Una prueba evidente del espíritu mágico de que participa la fotografía nos la da aquella primera muestra fotográfica de que se tiene noticia: la denominada “Boulevard du Temple”. Allí se puede ver a un señor lustrándose los zapatos; al contrario que las demás que por allí pasaban, pero que no recoge el papel, se trata de una figura que permaneció en la misma actitud, y sin moverse del sitio, lo posibilitó que se impresionase la película, y que aquel desconocido pasase a la historia por un gesto trivial e intrascendente.

Es la importancia que adquiere el azar que, entre tantas sombras, “se fijó” en una mancha de luz; que, como diría Jorge Guillén, en las cosas más banales y en los gestos más simples se encierra la gracia, y la felicidad sin tacha:



─Suprema perfección: ese andar de muchacha.

Aurora en acto.

Facilidad, felicidad sin tacha.

Amén de ayudarnos a ver en positivo, y de incentivar nuestra creatividad, las fotos de Jesús Martín Cartaya tienen el poder terapéutico de un tiempo pasado que no por pobre, o por viejo, da la impresión de tener peores argumentos que este actual.

La infelicidad va en la mayoría de las ocasiones en razón inversa a la soberbia y al engreimiento, que nos hace sufrir más por lo que otros poseen, que por aquello que nos falta.
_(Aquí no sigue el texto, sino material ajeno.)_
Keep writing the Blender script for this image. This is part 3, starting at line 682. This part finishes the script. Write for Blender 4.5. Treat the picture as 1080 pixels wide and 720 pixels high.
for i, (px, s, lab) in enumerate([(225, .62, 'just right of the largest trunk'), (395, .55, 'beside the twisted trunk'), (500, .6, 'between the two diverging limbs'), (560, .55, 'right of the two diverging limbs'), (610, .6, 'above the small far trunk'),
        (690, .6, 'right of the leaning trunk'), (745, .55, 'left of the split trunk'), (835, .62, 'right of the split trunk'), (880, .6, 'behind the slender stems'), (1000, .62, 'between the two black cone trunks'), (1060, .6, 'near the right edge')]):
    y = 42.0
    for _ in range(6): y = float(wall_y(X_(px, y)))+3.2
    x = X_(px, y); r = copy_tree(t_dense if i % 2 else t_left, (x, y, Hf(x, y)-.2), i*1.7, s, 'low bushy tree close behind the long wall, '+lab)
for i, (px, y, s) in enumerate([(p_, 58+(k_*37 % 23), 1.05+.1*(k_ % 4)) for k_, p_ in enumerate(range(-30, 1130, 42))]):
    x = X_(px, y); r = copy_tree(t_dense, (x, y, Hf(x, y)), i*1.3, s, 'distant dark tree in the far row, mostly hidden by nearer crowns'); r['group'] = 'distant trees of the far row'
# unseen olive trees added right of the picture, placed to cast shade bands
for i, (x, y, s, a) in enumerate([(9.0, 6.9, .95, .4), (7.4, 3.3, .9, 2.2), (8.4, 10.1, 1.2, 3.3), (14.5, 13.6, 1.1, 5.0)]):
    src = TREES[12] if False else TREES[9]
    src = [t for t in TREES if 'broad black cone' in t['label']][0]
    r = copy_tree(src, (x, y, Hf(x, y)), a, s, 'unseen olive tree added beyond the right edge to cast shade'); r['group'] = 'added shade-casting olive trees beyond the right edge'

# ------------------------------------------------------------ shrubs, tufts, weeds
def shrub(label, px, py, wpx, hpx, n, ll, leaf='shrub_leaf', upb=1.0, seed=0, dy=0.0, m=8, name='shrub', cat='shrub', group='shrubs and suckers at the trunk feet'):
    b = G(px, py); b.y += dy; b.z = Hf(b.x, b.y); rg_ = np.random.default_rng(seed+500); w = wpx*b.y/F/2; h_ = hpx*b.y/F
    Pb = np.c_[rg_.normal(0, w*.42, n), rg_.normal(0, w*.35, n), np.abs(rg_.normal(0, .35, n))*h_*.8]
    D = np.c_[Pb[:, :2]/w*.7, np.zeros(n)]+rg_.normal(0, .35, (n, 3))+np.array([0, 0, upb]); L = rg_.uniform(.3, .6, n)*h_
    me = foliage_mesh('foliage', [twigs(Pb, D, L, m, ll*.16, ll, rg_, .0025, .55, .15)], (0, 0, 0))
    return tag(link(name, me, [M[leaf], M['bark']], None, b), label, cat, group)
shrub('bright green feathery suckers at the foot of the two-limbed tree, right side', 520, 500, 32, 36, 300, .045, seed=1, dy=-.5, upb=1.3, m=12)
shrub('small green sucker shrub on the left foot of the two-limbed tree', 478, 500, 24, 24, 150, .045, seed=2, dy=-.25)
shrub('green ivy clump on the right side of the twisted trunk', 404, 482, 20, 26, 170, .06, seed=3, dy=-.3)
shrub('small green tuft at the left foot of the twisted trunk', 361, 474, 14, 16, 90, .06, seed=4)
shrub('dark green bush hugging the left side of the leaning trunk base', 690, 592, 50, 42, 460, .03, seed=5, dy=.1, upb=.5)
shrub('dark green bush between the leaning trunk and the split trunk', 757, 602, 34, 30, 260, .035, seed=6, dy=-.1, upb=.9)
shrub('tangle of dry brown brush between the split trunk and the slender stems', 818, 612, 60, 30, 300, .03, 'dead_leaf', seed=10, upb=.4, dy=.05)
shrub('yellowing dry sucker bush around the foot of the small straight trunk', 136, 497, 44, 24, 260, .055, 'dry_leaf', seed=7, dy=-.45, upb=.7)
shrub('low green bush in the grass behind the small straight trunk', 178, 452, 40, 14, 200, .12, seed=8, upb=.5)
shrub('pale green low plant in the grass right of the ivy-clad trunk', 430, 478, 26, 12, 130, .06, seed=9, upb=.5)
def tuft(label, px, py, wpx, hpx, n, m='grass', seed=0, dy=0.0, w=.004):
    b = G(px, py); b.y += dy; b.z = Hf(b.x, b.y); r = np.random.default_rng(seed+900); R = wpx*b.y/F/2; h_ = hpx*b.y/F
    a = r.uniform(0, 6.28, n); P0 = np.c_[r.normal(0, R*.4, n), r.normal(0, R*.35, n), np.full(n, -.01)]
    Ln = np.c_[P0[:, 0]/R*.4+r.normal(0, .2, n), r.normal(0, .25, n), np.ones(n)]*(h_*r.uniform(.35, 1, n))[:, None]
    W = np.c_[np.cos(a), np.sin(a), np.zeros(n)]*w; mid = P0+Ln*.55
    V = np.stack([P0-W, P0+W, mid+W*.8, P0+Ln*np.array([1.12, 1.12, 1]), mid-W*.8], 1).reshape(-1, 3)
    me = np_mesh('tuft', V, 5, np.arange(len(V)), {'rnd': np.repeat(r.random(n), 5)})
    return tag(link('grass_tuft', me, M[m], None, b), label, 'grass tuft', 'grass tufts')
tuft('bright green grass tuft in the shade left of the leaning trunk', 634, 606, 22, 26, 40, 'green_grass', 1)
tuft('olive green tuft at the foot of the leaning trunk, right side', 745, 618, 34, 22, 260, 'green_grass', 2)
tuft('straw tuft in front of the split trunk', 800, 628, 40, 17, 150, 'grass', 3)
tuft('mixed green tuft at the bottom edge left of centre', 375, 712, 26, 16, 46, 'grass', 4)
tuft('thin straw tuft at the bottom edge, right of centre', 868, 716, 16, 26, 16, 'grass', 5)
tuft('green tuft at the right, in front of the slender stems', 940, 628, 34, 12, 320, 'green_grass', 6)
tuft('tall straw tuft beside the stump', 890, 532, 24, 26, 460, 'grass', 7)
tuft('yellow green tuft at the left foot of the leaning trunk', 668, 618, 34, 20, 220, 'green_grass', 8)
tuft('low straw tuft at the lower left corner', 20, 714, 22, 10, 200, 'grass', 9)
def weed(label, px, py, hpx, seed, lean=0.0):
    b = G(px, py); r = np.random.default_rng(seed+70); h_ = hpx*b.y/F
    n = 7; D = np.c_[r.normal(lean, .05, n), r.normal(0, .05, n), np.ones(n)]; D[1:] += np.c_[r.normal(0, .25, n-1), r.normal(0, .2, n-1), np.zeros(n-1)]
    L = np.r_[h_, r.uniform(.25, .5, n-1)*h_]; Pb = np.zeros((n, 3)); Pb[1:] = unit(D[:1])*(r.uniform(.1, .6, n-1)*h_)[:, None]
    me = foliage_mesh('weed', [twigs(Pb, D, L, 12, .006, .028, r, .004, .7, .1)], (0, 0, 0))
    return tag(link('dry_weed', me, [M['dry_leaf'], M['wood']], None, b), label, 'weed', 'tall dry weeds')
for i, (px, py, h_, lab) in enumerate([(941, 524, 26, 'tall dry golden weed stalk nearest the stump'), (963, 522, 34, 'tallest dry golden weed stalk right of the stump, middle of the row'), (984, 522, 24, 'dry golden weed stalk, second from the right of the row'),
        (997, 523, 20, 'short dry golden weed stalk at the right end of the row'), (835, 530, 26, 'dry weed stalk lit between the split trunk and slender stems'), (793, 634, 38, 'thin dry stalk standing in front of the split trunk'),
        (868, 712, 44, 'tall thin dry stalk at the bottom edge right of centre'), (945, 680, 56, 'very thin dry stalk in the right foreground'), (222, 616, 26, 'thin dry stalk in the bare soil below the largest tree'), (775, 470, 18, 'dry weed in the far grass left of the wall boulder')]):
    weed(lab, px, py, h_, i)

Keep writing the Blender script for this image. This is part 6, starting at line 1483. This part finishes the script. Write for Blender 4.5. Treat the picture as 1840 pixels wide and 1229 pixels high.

Y en ese punto, la apostura indiferente de esos viejos edificios, o la siesta de un florista en plena algarabía de feria , o el equilibrio a compás de la capa de Curro Romero, o el respiro de un costalero, tienen mucho de admirable.

Son gestos sin aspavientos, contenidos, y humildes, en los que se pueden apreciar las raíces de la dicha. ¿Hay quien dé más?

“Cada fotografía de este catálogo nos plantea una curiosa interrogante:¿ qué cosas de las que rodeaban al fotógrafo durante un paseo cotidiano fue el resorte que le hizo disparar la cámara?”, se preguntan los autores de “La mirada de Jesús Martín Cartaya”, para responderse a continuación:


─ “Pero el punto de vista de Jesús Martín Cartaya también tiene un nombre: amor. Amor por su Ciudad y por sus gentes, porque Sevilla para el fotógrafo no solo era una Ciudad, ni su Ciudad; es su hogar”.